Work to complete: Reproduce all of the data that follows, character for character.

Dataset section:
^^^^^^^^
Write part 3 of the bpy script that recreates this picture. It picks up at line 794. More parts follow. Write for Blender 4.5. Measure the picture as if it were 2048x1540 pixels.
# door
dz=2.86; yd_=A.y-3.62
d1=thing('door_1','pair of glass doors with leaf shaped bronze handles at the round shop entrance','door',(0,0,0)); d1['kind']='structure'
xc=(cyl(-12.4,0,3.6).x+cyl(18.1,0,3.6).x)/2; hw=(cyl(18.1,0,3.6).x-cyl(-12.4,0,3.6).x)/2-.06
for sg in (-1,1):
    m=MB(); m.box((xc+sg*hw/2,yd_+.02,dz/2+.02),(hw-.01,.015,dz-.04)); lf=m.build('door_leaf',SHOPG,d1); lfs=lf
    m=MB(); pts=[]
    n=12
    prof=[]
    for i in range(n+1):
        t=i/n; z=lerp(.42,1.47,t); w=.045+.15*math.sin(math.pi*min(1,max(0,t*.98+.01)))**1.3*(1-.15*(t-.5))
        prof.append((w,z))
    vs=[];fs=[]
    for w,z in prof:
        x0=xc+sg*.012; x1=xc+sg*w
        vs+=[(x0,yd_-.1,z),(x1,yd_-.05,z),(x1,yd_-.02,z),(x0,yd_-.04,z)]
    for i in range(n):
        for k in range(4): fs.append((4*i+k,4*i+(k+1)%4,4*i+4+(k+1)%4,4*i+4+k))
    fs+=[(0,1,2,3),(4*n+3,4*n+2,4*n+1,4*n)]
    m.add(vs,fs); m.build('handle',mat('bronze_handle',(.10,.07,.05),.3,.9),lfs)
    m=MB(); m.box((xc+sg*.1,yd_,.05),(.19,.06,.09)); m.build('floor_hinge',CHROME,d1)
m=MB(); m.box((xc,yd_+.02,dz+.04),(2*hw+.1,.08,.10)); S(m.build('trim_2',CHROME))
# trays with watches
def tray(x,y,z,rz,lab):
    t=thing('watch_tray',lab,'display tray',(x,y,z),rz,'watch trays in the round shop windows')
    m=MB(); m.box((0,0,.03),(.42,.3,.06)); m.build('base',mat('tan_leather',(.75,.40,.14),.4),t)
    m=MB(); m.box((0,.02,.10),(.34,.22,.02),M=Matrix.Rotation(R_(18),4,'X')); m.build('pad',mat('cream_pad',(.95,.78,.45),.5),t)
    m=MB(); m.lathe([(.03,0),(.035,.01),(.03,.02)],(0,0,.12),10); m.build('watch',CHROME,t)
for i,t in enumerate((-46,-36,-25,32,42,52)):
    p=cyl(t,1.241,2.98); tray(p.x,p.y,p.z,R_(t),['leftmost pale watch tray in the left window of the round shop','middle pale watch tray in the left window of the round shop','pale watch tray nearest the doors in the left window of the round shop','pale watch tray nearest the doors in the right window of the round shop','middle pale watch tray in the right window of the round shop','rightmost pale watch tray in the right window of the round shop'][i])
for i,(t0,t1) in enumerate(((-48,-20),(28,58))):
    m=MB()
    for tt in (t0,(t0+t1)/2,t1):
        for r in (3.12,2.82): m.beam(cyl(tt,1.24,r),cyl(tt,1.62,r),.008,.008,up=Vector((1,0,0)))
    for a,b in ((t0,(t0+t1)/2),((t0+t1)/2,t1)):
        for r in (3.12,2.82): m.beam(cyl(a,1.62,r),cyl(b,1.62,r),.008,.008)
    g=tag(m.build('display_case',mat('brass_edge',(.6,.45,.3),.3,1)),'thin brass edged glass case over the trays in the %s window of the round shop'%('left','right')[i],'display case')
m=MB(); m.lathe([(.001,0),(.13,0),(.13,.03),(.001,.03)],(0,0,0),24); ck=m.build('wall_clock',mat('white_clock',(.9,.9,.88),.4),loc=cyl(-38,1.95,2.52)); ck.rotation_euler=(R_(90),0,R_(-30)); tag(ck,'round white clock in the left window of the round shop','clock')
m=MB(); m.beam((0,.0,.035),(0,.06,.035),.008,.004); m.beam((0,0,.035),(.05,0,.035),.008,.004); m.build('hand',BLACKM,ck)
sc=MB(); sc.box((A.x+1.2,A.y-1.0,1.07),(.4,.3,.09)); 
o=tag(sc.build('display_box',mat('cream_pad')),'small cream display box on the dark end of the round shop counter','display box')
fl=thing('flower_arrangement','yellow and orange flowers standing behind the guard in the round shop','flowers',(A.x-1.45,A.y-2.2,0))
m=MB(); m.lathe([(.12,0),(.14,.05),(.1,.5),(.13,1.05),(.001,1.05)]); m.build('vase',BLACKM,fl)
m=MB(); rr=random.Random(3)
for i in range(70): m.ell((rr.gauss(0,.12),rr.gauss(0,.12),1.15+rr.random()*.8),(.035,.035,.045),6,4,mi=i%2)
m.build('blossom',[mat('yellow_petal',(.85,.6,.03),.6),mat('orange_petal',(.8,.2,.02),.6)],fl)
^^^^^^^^
Exercise answer:
Write part 3 of the bpy script that recreates this picture. It picks up at line 794. More parts follow. Write for Blender 4.5. Measure the picture as if it were 2048x1540 pixels.
# door
dz=2.86; yd_=A.y-3.62
d1=thing('door_1','pair of glass doors with leaf shaped bronze handles at the round shop entrance','door',(0,0,0)); d1['kind']='structure'
xc=(cyl(-12.4,0,3.6).x+cyl(18.1,0,3.6).x)/2; hw=(cyl(18.1,0,3.6).x-cyl(-12.4,0,3.6).x)/2-.06
for sg in (-1,1):
    m=MB(); m.box((xc+sg*hw/2,yd_+.02,dz/2+.02),(hw-.01,.015,dz-.04)); lf=m.build('door_leaf',SHOPG,d1); lfs=lf
    m=MB(); pts=[]
    n=12
    prof=[]
    for i in range(n+1):
        t=i/n; z=lerp(.42,1.47,t); w=.045+.15*math.sin(math.pi*min(1,max(0,t*.98+.01)))**1.3*(1-.15*(t-.5))
        prof.append((w,z))
    vs=[];fs=[]
    for w,z in prof:
        x0=xc+sg*.012; x1=xc+sg*w
        vs+=[(x0,yd_-.1,z),(x1,yd_-.05,z),(x1,yd_-.02,z),(x0,yd_-.04,z)]
    for i in range(n):
        for k in range(4): fs.append((4*i+k,4*i+(k+1)%4,4*i+4+(k+1)%4,4*i+4+k))
    fs+=[(0,1,2,3),(4*n+3,4*n+2,4*n+1,4*n)]
    m.add(vs,fs); m.build('handle',mat('bronze_handle',(.10,.07,.05),.3,.9),lfs)
    m=MB(); m.box((xc+sg*.1,yd_,.05),(.19,.06,.09)); m.build('floor_hinge',CHROME,d1)
m=MB(); m.box((xc,yd_+.02,dz+.04),(2*hw+.1,.08,.10)); S(m.build('trim_2',CHROME))
# trays with watches
def tray(x,y,z,rz,lab):
    t=thing('watch_tray',lab,'display tray',(x,y,z),rz,'watch trays in the round shop windows')
    m=MB(); m.box((0,0,.03),(.42,.3,.06)); m.build('base',mat('tan_leather',(.75,.40,.14),.4),t)
    m=MB(); m.box((0,.02,.10),(.34,.22,.02),M=Matrix.Rotation(R_(18),4,'X')); m.build('pad',mat('cream_pad',(.95,.78,.45),.5),t)
    m=MB(); m.lathe([(.03,0),(.035,.01),(.03,.02)],(0,0,.12),10); m.build('watch',CHROME,t)
for i,t in enumerate((-46,-36,-25,32,42,52)):
    p=cyl(t,1.241,2.98); tray(p.x,p.y,p.z,R_(t),['leftmost pale watch tray in the left window of the round shop','middle pale watch tray in the left window of the round shop','pale watch tray nearest the doors in the left window of the round shop','pale watch tray nearest the doors in the right window of the round shop','middle pale watch tray in the right window of the round shop','rightmost pale watch tray in the right window of the round shop'][i])
for i,(t0,t1) in enumerate(((-48,-20),(28,58))):
    m=MB()
    for tt in (t0,(t0+t1)/2,t1):
        for r in (3.12,2.82): m.beam(cyl(tt,1.24,r),cyl(tt,1.62,r),.008,.008,up=Vector((1,0,0)))
    for a,b in ((t0,(t0+t1)/2),((t0+t1)/2,t1)):
        for r in (3.12,2.82): m.beam(cyl(a,1.62,r),cyl(b,1.62,r),.008,.008)
    g=tag(m.build('display_case',mat('brass_edge',(.6,.45,.3),.3,1)),'thin brass edged glass case over the trays in the %s window of the round shop'%('left','right')[i],'display case')
m=MB(); m.lathe([(.001,0),(.13,0),(.13,.03),(.001,.03)],(0,0,0),24); ck=m.build('wall_clock',mat('white_clock',(.9,.9,.88),.4),loc=cyl(-38,1.95,2.52)); ck.rotation_euler=(R_(90),0,R_(-30)); tag(ck,'round white clock in the left window of the round shop','clock')
m=MB(); m.beam((0,.0,.035),(0,.06,.035),.008,.004); m.beam((0,0,.035),(.05,0,.035),.008,.004); m.build('hand',BLACKM,ck)
sc=MB(); sc.box((A.x+1.2,A.y-1.0,1.07),(.4,.3,.09)); 
o=tag(sc.build('display_box',mat('cream_pad')),'small cream display box on the dark end of the round shop counter','display box')
fl=thing('flower_arrangement','yellow and orange flowers standing behind the guard in the round shop','flowers',(A.x-1.45,A.y-2.2,0))
m=MB(); m.lathe([(.12,0),(.14,.05),(.1,.5),(.13,1.05),(.001,1.05)]); m.build('vase',BLACKM,fl)
m=MB(); rr=random.Random(3)
for i in range(70): m.ell((rr.gauss(0,.12),rr.gauss(0,.12),1.15+rr.random()*.8),(.035,.035,.045),6,4,mi=i%2)
m.build('blossom',[mat('yellow_petal',(.85,.6,.03),.6),mat('orange_petal',(.8,.2,.02),.6)],fl)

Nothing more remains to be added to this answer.